Recently I read a review of a new TV series called ‘Civilisations’, a reprise of Kenneth Clarks major ‘Civilisation’ series from my younger years. The ‘Times’ critic said the difference between Clarks patrician view of cultural history and the latest programmes was that Clark had a set of standards, made judgements on what was good, whereas the new one doesn’t make judgements at all, maybe is afraid to set standards because this would not be ‘inclusive’.

‘Crucifix’ by fishermen and wave action

As a regular visitor to galleries and an active artist my own view aligns with that of the critic. Much of what I see seems to me to have been made without any sense of aesthetic quality standards. I used to try to educate students that doodles were mindless meanderings and that art needed the engagement of the intellect, yet now I see doodles formalised and presented as if they were meaningful artworks when they are simple the unconscious meandering of a self-indulgent mind and hand, raised up by a market place.

As a student I was shown how the greats of civilisation constructed imagery to create a dynamic on the canvas. Underlying geometry in the artwork pulled the eye of the observer into the image, created a dynamic movement that captured and retained the mind within the picture plane. Much of what I see these days is not just lacking this but is also (worse) derivative in its nature or just plain casually sloppy.

BRotS 019

Homage to William Morris

Why does this matter? I spent years teaching people how to see, trying to educate their eyes and brain. Now we seem to pander to the production of art that has no depth, that seeks merely instant gratification or feeds on temporary political outrage rather than looking for eternal values. The problem with this is that it leads to the impoverishment of our lives generally, not just in the gallery. Without an educated eye, litter goes unseen, unnoticed. Without an educated eye we accept an ugly built environment. Without an educated eye beauty can be lost. Without an educated eye rules are made that combat creativity

I have used my art and my camera to try to promote a vision of beauty. I try to find beauty in the world around me. Was Duchamp’s urinal taking the piss from the art of his day? It is significant that Duchamp supposedly gave up making art and devoted his life to chess instead – was he despairing of what was presented in his day as great art? Strange coming so soon after the socialist views of the likes of William Morris, and the urge to have nothing in your home that does not fit aesthetically or functionally.


I try to find the beauty in the landscape. There is also great art to be found amongst the gallery dross. I use what I have learned, from Clark’s ‘Civilisation’ and Gregory’s seminal work published as ‘Eye and Brain’, from tutors, fellow artists and visual experience, to find great art not just in galleries and museums, but also in the world around me. Lately this has been restricted to my local parts of Sussex, but I am fortunate that this is a particularly beautiful part of the world. Yet within it one doesn’t need the macro when the micro can provide artworks of beauty, some of which I revisit again and again to witness changes dues to weather, time, or tide.
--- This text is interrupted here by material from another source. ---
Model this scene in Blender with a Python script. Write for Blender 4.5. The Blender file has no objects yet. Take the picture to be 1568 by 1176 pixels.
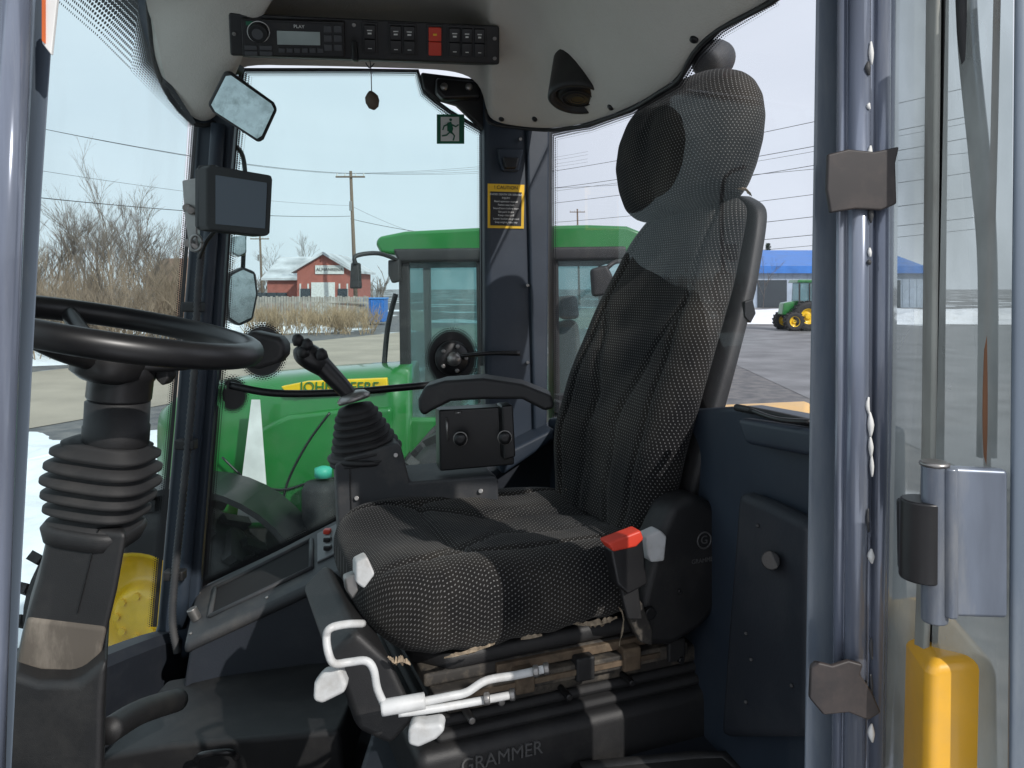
import bpy, math, random
from mathutils import Vector, Matrix
random.seed(7)
F=1180.0; H=2.5
def W(px,py,y): return Vector(((px-784)/F*y, y, H+(440-py)/F*y))
Z=Vector((0,0,1))
TH=math.radians(15)
CF=Vector((-math.cos(TH),-math.sin(TH),0)); CR=Vector((-math.sin(TH),math.cos(TH),0))
def onplane(px,py,p0,n):
    d=Vector(((px-784)/F,1,(440-py)/F)); o=Vector((0,0,H))
    t=(p0-o).dot(n)/d.dot(n); return o+d*t
SP=Vector((-.79,2.05,0)); RP=Vector((.10,2.28,0))
def side(px,py,off=0): return onplane(px,py,SP+CR*off,CR)
def rear(px,py,off=0): return onplane(px,py,RP-CF*off,CF)

# ---------------------------------------------------------------- materials
def newmat(name):
    m=bpy.data.materials.new(name); m.use_nodes=True
    nt=m.node_tree; b=nt.nodes['Principled BSDF']; return m,nt,b
def mat(name,col,rough=.5,metal=0,var=.15,scale=8,bump=0,bscale=200,spec=.5,coat=0,dust_mottle=0,dust_mottle_col=(.25,.22,.18),stretch=None):
    m,nt,b=newmat(name); N=nt.nodes; L=nt.links
    tc=N.new('ShaderNodeTexCoord'); src=tc.outputs['Object']
    if stretch:
        mp=N.new('ShaderNodeMapping'); mp.inputs['Scale'].default_value=stretch; L.new(src,mp.inputs[0]); src=mp.outputs[0]
    nz=N.new('ShaderNodeTexNoise'); nz.inputs['Scale'].default_value=scale; nz.inputs['Detail'].default_value=6
    L.new(src,nz.inputs['Vector'])
    r=N.new('ShaderNodeValToRGB'); r.color_ramp.elements[0].position=.3; r.color_ramp.elements[1].position=.7
    r.color_ramp.elements[0].color=(*[c*(1-var) for c in col],1); r.color_ramp.elements[1].color=(*[min(1,c*(1+var)) for c in col],1)
    L.new(nz.outputs['Fac'],r.inputs['Fac']); out=r.outputs['Color']
    if dust_mottle>0:
        n2=N.new('ShaderNodeTexNoise'); n2.inputs['Scale'].default_value=scale*.7+3; n2.inputs['Detail'].default_value=9; n2.inputs['Roughness'].default_value=.7
        L.new(src,n2.inputs['Vector'])
        mr=N.new('ShaderNodeMapRange'); mr.inputs[1].default_value=.48; mr.inputs[2].default_value=.75; mr.inputs[4].default_value=dust_mottle
        L.new(n2.outputs['Fac'],mr.inputs[0])
        mx=N.new('ShaderNodeMixRGB'); mx.inputs[2].default_value=(*dust_mottle_col,1)
        L.new(mr.outputs[0],mx.inputs[0]); L.new(out,mx.inputs[1]); out=mx.outputs[0]
    L.new(out,b.inputs['Base Color'])
    rr=N.new('ShaderNodeMapRange'); rr.inputs[3].default_value=max(0.02,rough-.08); rr.inputs[4].default_value=min(1,rough+.12)
    L.new(nz.outputs['Fac'],rr.inputs[0]); L.new(rr.outputs[0],b.inputs['Roughness'])
    b.inputs['Metallic'].default_value=metal; b.inputs['Specular IOR Level'].default_value=spec; b.inputs['Coat Weight'].default_value=coat
    b.inputs['Coat Roughness'].default_value=.08
    if bump:
        n3=N.new('ShaderNodeTexNoise'); n3.inputs['Scale'].default_value=bscale; n3.inputs['Detail'].default_value=3
        L.new(tc.outputs['Object'],n3.inputs['Vector'])
        bp=N.new('ShaderNodeBump'); bp.inputs['Strength'].default_value=bump; bp.inputs['Distance'].default_value=.002
        L.new(n3.outputs['Fac'],bp.inputs['Height']); L.new(bp.outputs[0],b.inputs['Normal'])
    return m
def glassmat(name,tint,refl=.05,dirt=.03,dirtcol=(.8,.8,.8),dscale=6,lo=.5,hi=.8,dmax=None):
    m=bpy.data.materials.new(name); m.use_nodes=True; nt=m.node_tree; N=nt.nodes; L=nt.links
    N.remove(N['Principled BSDF']); o=N['Material Output']
    t=N.new('ShaderNodeBsdfTransparent'); t.inputs[0].default_value=(*tint,1)
    g=N.new('ShaderNodeBsdfGlossy'); g.inputs['Roughness'].default_value=.02
    d=N.new('ShaderNodeBsdfDiffuse'); d.inputs[0].default_value=(*dirtcol,1)
    lw=N.new('ShaderNodeFresnel'); lw.inputs[0].default_value=1.2 if refl<.1 else 1.45
    m1=N.new('ShaderNodeMixShader'); L.new(lw.outputs[0],m1.inputs[0]); L.new(t.outputs[0],m1.inputs[1]); L.new(g.outputs[0],m1.inputs[2])
    tc=N.new('ShaderNodeTexCoord'); nz=N.new('ShaderNodeTexNoise'); nz.inputs['Scale'].default_value=dscale; nz.inputs['Detail'].default_value=8
    mp=N.new('ShaderNodeMapping'); mp.inputs['Scale'].default_value=(1,1,.35); L.new(tc.outputs['Object'],mp.inputs[0]); L.new(mp.outputs[0],nz.inputs['Vector'])
    mr=N.new('ShaderNodeMapRange'); mr.inputs[1].default_value=lo; mr.inputs[2].default_value=hi; mr.inputs[3].default_value=dirt; mr.inputs[4].default_value=dmax or dirt*3
    L.new(nz.outputs['Fac'],mr.inputs[0])
    m2=N.new('ShaderNodeMixShader'); L.new(mr.outputs[0],m2.inputs[0]); L.new(m1.outputs[0],m2.inputs[1]); L.new(d.outputs[0],m2.inputs[2])
    L.new(m2.outputs[0],o.inputs[0]); return m
def mth(N,L,op,a,b=None,c=None):
    n=N.new('ShaderNodeMath'); n.operation=op
    for i,v in enumerate((a,b,c)):
        if v is None: continue
        if isinstance(v,(int,float)): n.inputs[i].default_value=v
        else: L.new(v,n.inputs[i])
    return n.outputs[0]
def fabricmat():
    m,nt,b=newmat('seat_fabric'); N=nt.nodes; L=nt.links
    uv=N.new('ShaderNodeTexCoord'); sx=N.new('ShaderNodeSeparateXYZ'); L.new(uv.outputs['UV'],sx.inputs[0])
    u=mth(N,L,'DIVIDE',sx.outputs[0],.0080); v=mth(N,L,'DIVIDE',sx.outputs[1],.0058)
    row=mth(N,L,'FLOOR',v); odd=mth(N,L,'MULTIPLY',mth(N,L,'MODULO',row,2),.5)
    fu=mth(N,L,'SUBTRACT',mth(N,L,'FRACT',mth(N,L,'ADD',u,odd)),.5); fv=mth(N,L,'SUBTRACT',mth(N,L,'FRACT',v),.5)
    fu2=mth(N,L,'ADD',fu,mth(N,L,'MULTIPLY',fv,.35))
    d=mth(N,L,'SQRT',mth(N,L,'ADD',mth(N,L,'POWER',mth(N,L,'DIVIDE',fu2,.13),2),mth(N,L,'POWER',mth(N,L,'DIVIDE',fv,.22),2)))
    msk=mth(N,L,'LESS_THAN',d,1.0)
    nz=N.new('ShaderNodeTexNoise'); nz.inputs['Scale'].default_value=6; nz.inputs['Detail'].default_value=9; L.new(uv.outputs['Object'],nz.inputs['Vector'])
    r=N.new('ShaderNodeValToRGB'); r.color_ramp.elements[0].position=.40;r.color_ramp.elements[1].position=.75
    r.color_ramp.elements[0].color=(.0105,.0105,.011,1); r.color_ramp.elements[1].color=(.045,.040,.034,1); L.new(nz.outputs['Fac'],r.inputs[0])
    r2=N.new('ShaderNodeValToRGB'); r2.color_ramp.elements[0].position=.35;r2.color_ramp.elements[1].position=.7
    r2.color_ramp.elements[0].color=(.13,.13,.13,1); r2.color_ramp.elements[1].color=(.27,.265,.25,1); L.new(nz.outputs['Fac'],r2.inputs[0])
    mx=N.new('ShaderNodeMixRGB'); L.new(msk,mx.inputs[0]); L.new(r.outputs[0],mx.inputs[1]); L.new(r2.outputs[0],mx.inputs[2])
    L.new(mx.outputs[0],b.inputs['Base Color']); b.inputs['Roughness'].default_value=.95
    b.inputs['Sheen Weight'].default_value=.06
    b.inputs['Specular IOR Level'].default_value=.12
    bp=N.new('ShaderNodeBump'); bp.inputs['Strength'].default_value=.3; bp.inputs['Distance'].default_value=.0015
    n3=N.new('ShaderNodeTexNoise'); n3.inputs['Scale'].default_value=500; L.new(uv.outputs['Object'],n3.inputs['Vector'])
    L.new(n3.outputs['Fac'],bp.inputs['Height']); L.new(bp.outputs[0],b.inputs['Normal'])
    return m
def fritmat(name,rows,per=.0058):
    m,nt,b=newmat(name); N=nt.nodes; L=nt.links
    uv=N.new('ShaderNodeTexCoord'); sx=N.new('ShaderNodeSeparateXYZ'); L.new(uv.outputs['UV'],sx.inputs[0])
    u=mth(N,L,'DIVIDE',sx.outputs[0],per); v=mth(N,L,'MULTIPLY',sx.outputs[1],rows)
    odd=mth(N,L,'MULTIPLY',mth(N,L,'MODULO',mth(N,L,'FLOOR',v),2),.5)
    fu=mth(N,L,'SUBTRACT',mth(N,L,'FRACT',mth(N,L,'ADD',u,odd)),.5); fv=mth(N,L,'SUBTRACT',mth(N,L,'FRACT',v),.5)
    d=mth(N,L,'SQRT',mth(N,L,'ADD',mth(N,L,'POWER',fu,2),mth(N,L,'POWER',fv,2)))
    thr=mth(N,L,'SUBTRACT',.8,mth(N,L,'MULTIPLY',sx.outputs[1],.6))
    L.new(mth(N,L,'LESS_THAN',d,thr),b.inputs['Alpha']); b.inputs['Base Color'].default_value=(.01,.01,.012,1); b.inputs['Roughness'].default_value=.4
    return m
FAB=fabricmat(); FRIT=fritmat('frit_dots',4.5); FRITW=fritmat('frit_dots_wide',14,.0085)
BLK=mat('black_plastic',(.014,.014,.015),.52,bump=.2,bscale=600,dust_mottle=.16,dust_mottle_col=(.14,.13,.115))
BLKS=mat('black_smooth',(.010,.010,.011),.35,dust_mottle=.08,dust_mottle_col=(.12,.11,.10))
DIRTY=mat('dusty_black',(.03,.027,.024),.75,dust_mottle=.8,scale=14,dust_mottle_col=(.24,.20,.15))
NAVY=mat('navy_paint',(.024,.035,.052),.48,dust_mottle=.15,scale=5,dust_mottle_col=(.12,.13,.14))
NAVYF=mat('navy_panel',(.015,.019,.027),.6,dust_mottle=.2,scale=4,bump=.15,dust_mottle_col=(.10,.10,.10))
GRYB=mat('greyblue_paint',(.115,.145,.185),.3,metal=.1,coat=.4,dust_mottle=.45,scale=5,dust_mottle_col=(.27,.29,.29),stretch=(3,3,.5))
GRYP=mat('greyblue_gloss',(.165,.19,.25),.2,metal=.3,coat=.7,dust_mottle=.55,scale=7,var=.35,dust_mottle_col=(.36,.37,.38),stretch=(5,5,.35))
HNG=mat('hinge_paint',(.15,.175,.22),.35,metal=.35,coat=.3,dust_mottle=.65,scale=9,var=.3,dust_mottle_col=(.30,.30,.29),stretch=(3,3,.6))
CONS=mat('console_grey',(.038,.040,.044),.6,dust_mottle=.22,bump=.1)
HEAD=mat('headliner',(.60,.57,.52),.95,var=.06,scale=3,bump=.6,bscale=240,spec=.1,dust_mottle=.12,dust_mottle_col=(.4,.36,.3))
WHT=mat('white_plastic',(.56,.57,.57),.45,dust_mottle=.6,scale=20)
RED=mat('red_plastic',(.62,.05,.025),.45)
SCR=mat('screen',(.06,.075,.10),.18,var=.05)
LCD=mat('lcd',(.38,.44,.43),.3)
GREENP=mat('green_paint',(.012,.15,.028),.28,coat=.6,var=.15,dust_mottle=.12,scale=3)
YEL=mat('yellow_paint',(.78,.50,.01),.35,coat=.3)
YELO=mat('loader_yellow',(.80,.42,.03),.35,coat=.3,dust_mottle=.2)
RUB=mat('rubber',(.015,.015,.016),.7,dust_mottle=.2,dust_mottle_col=(.12,.11,.10))
STEEL=mat('worn_steel',(.30,.29,.28),.35,metal=.8,dust_mottle=.3,scale=25)
TAPE=mat('tape',(.03,.026,.026),.5,dust_mottle=.5,scale=20,dust_mottle_col=(.10,.075,.065))
LYEL=mat('label_yellow',(.80,.48,.02),.5); LBLK=mat('label_black',(.012,.012,.014),.5)
LWHT=mat('label_white',(.7,.7,.68),.6); SGRN=mat('sign_green',(.01,.13,.07),.5)
MIR=mat('mirror_glass',(.42,.48,.48),.06,metal=1,dust_mottle=.9,scale=30,dust_mottle_col=(.16,.19,.18))  # painted mottle on the mirror face stands in for a dim reflected landscape
WOOD=mat('pole_wood',(.16,.12,.09),.9); WIRE=mat('wire_black',(.03,.03,.035),.7)
FOAM=mat('foam',(.30,.235,.165),.95,var=.5,scale=90)
RUST=mat('rusty_frame',(.10,.07,.045),.8,var=.5,scale=30,dust_mottle=.6,dust_mottle_col=(.24,.19,.13))
GTINT=glassmat('tinted_glass',(.78,.94,.93),dirt=.03,dirtcol=(.75,.85,.85))
GWIND=glassmat('windshield_glass',(.80,.94,.94),dirt=.03,dmax=.12)
GCLR=glassmat('rear_glass',(.91,.92,.95),dirt=.02)
GDUST=glassmat('dusty_glass',(.78,.84,.84),refl=.2,dirt=.3,dirtcol=(.45,.49,.47),dscale=14,lo=.35,hi=.7,dmax=.8)
GTRAC=glassmat('tractor_glass',(.42,.60,.60),refl=.2,dirt=.12,dirtcol=(.5,.62,.62))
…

This ever-changing gallery of art is under threat from our lack of appreciation that allows us to cover it with our detritus, some of which in turn can become beautiful, but which threatens to overwhelm our world. In the cities this may not be as noticeable as they are themselves a constructed environment, a product, and life within them is insulated from nature, but a growing number of us are fighting the tide of crap that is engulfing our land and seascapes.

The beauty above rides on a sea full of plastic and a shoreline littered with cans, bottles, wrappers and other detritus.

The biggest weapon in this fight is the visual education of our populations, to set visual standards for them which in turn generate demands for our manmade world to be a world of beauty, a world which also respects the beauty of the natural world. A world which produces a culture in which art speaks to the eternal, not the market.